## To do
Return each line of the data below verbatim; pictures are to be left out.

## Data extract
===
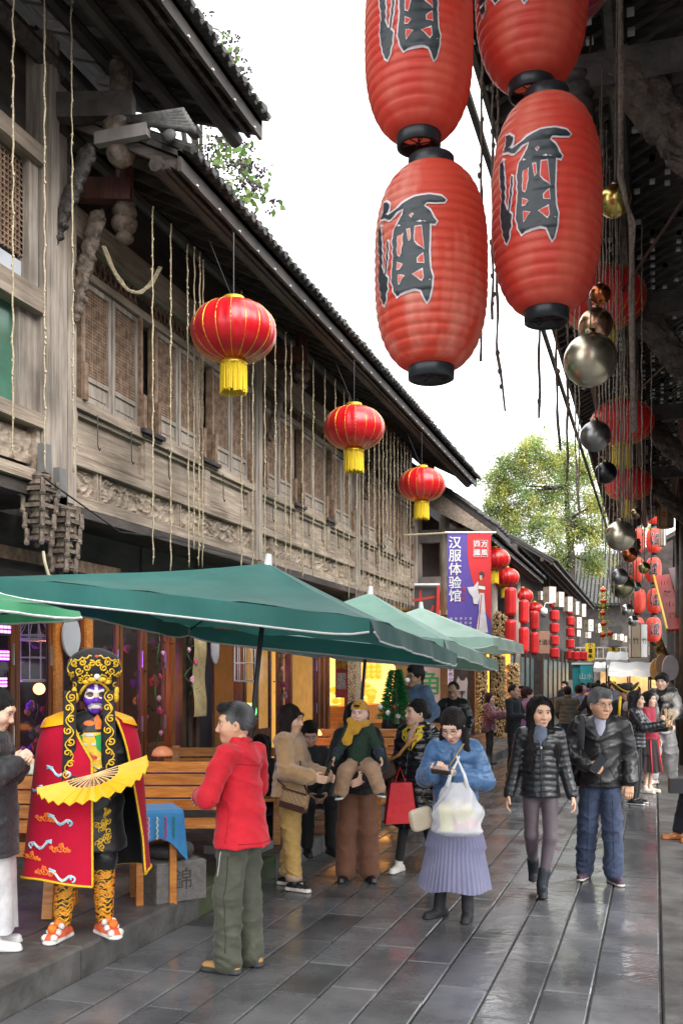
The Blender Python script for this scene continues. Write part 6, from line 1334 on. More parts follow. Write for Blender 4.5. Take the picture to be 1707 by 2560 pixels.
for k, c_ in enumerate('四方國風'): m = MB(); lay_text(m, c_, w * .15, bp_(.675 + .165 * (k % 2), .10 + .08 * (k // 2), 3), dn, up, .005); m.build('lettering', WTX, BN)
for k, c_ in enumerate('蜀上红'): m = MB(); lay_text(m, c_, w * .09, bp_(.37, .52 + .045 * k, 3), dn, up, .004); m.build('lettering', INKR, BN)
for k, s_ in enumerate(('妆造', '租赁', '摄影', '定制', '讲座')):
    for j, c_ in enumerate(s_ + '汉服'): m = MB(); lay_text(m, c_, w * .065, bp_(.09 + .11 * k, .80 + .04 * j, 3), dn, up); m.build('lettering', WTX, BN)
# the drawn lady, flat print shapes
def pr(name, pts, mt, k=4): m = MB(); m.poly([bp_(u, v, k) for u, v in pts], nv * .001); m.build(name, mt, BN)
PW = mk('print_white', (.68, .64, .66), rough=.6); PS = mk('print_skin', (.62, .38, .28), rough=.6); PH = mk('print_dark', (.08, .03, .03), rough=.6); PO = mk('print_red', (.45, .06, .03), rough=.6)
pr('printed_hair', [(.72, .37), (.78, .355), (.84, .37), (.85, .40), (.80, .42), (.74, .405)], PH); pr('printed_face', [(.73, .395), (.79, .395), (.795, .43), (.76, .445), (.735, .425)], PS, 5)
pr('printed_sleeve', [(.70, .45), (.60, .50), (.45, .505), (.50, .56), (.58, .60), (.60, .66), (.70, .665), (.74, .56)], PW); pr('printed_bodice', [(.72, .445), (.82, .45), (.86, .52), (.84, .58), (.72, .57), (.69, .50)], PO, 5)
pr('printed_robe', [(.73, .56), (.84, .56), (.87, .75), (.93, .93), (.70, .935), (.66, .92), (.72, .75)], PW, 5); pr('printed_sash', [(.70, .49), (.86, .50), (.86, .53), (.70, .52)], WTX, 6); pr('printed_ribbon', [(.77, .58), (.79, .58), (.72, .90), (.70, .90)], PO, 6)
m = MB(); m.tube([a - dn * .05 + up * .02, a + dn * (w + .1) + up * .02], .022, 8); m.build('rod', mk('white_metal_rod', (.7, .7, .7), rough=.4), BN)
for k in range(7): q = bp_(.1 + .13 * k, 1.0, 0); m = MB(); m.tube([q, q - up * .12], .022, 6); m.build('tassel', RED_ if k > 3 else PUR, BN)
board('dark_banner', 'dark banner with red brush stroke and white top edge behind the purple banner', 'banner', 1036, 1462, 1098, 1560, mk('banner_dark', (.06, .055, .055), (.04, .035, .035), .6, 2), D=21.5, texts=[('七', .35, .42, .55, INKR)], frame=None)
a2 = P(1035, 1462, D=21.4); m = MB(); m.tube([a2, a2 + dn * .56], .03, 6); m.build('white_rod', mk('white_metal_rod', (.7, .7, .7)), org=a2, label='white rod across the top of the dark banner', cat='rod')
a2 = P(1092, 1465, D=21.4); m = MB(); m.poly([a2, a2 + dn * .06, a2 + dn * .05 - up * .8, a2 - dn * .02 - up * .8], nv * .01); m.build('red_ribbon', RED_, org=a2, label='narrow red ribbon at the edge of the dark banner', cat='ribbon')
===
## Solution
The Blender Python script for this scene continues. Write part 6, from line 1334 on. More parts follow. Write for Blender 4.5. Take the picture to be 1707 by 2560 pixels.
for k, c_ in enumerate('四方國風'): m = MB(); lay_text(m, c_, w * .15, bp_(.675 + .165 * (k % 2), .10 + .08 * (k // 2), 3), dn, up, .005); m.build('lettering', WTX, BN)
for k, c_ in enumerate('蜀上红'): m = MB(); lay_text(m, c_, w * .09, bp_(.37, .52 + .045 * k, 3), dn, up, .004); m.build('lettering', INKR, BN)
for k, s_ in enumerate(('妆造', '租赁', '摄影', '定制', '讲座')):
    for j, c_ in enumerate(s_ + '汉服'): m = MB(); lay_text(m, c_, w * .065, bp_(.09 + .11 * k, .80 + .04 * j, 3), dn, up); m.build('lettering', WTX, BN)
# the drawn lady, flat print shapes
def pr(name, pts, mt, k=4): m = MB(); m.poly([bp_(u, v, k) for u, v in pts], nv * .001); m.build(name, mt, BN)
PW = mk('print_white', (.68, .64, .66), rough=.6); PS = mk('print_skin', (.62, .38, .28), rough=.6); PH = mk('print_dark', (.08, .03, .03), rough=.6); PO = mk('print_red', (.45, .06, .03), rough=.6)
pr('printed_hair', [(.72, .37), (.78, .355), (.84, .37), (.85, .40), (.80, .42), (.74, .405)], PH); pr('printed_face', [(.73, .395), (.79, .395), (.795, .43), (.76, .445), (.735, .425)], PS, 5)
pr('printed_sleeve', [(.70, .45), (.60, .50), (.45, .505), (.50, .56), (.58, .60), (.60, .66), (.70, .665), (.74, .56)], PW); pr('printed_bodice', [(.72, .445), (.82, .45), (.86, .52), (.84, .58), (.72, .57), (.69, .50)], PO, 5)
pr('printed_robe', [(.73, .56), (.84, .56), (.87, .75), (.93, .93), (.70, .935), (.66, .92), (.72, .75)], PW, 5); pr('printed_sash', [(.70, .49), (.86, .50), (.86, .53), (.70, .52)], WTX, 6); pr('printed_ribbon', [(.77, .58), (.79, .58), (.72, .90), (.70, .90)], PO, 6)
m = MB(); m.tube([a - dn * .05 + up * .02, a + dn * (w + .1) + up * .02], .022, 8); m.build('rod', mk('white_metal_rod', (.7, .7, .7), rough=.4), BN)
for k in range(7): q = bp_(.1 + .13 * k, 1.0, 0); m = MB(); m.tube([q, q - up * .12], .022, 6); m.build('tassel', RED_ if k > 3 else PUR, BN)
board('dark_banner', 'dark banner with red brush stroke and white top edge behind the purple banner', 'banner', 1036, 1462, 1098, 1560, mk('banner_dark', (.06, .055, .055), (.04, .035, .035), .6, 2), D=21.5, texts=[('七', .35, .42, .55, INKR)], frame=None)
a2 = P(1035, 1462, D=21.4); m = MB(); m.tube([a2, a2 + dn * .56], .03, 6); m.build('white_rod', mk('white_metal_rod', (.7, .7, .7)), org=a2, label='white rod across the top of the dark banner', cat='rod')
a2 = P(1092, 1465, D=21.4); m = MB(); m.poly([a2, a2 + dn * .06, a2 + dn * .05 - up * .8, a2 - dn * .02 - up * .8], nv * .01); m.build('red_ribbon', RED_, org=a2, label='narrow red ribbon at the edge of the dark banner', cat='ribbon')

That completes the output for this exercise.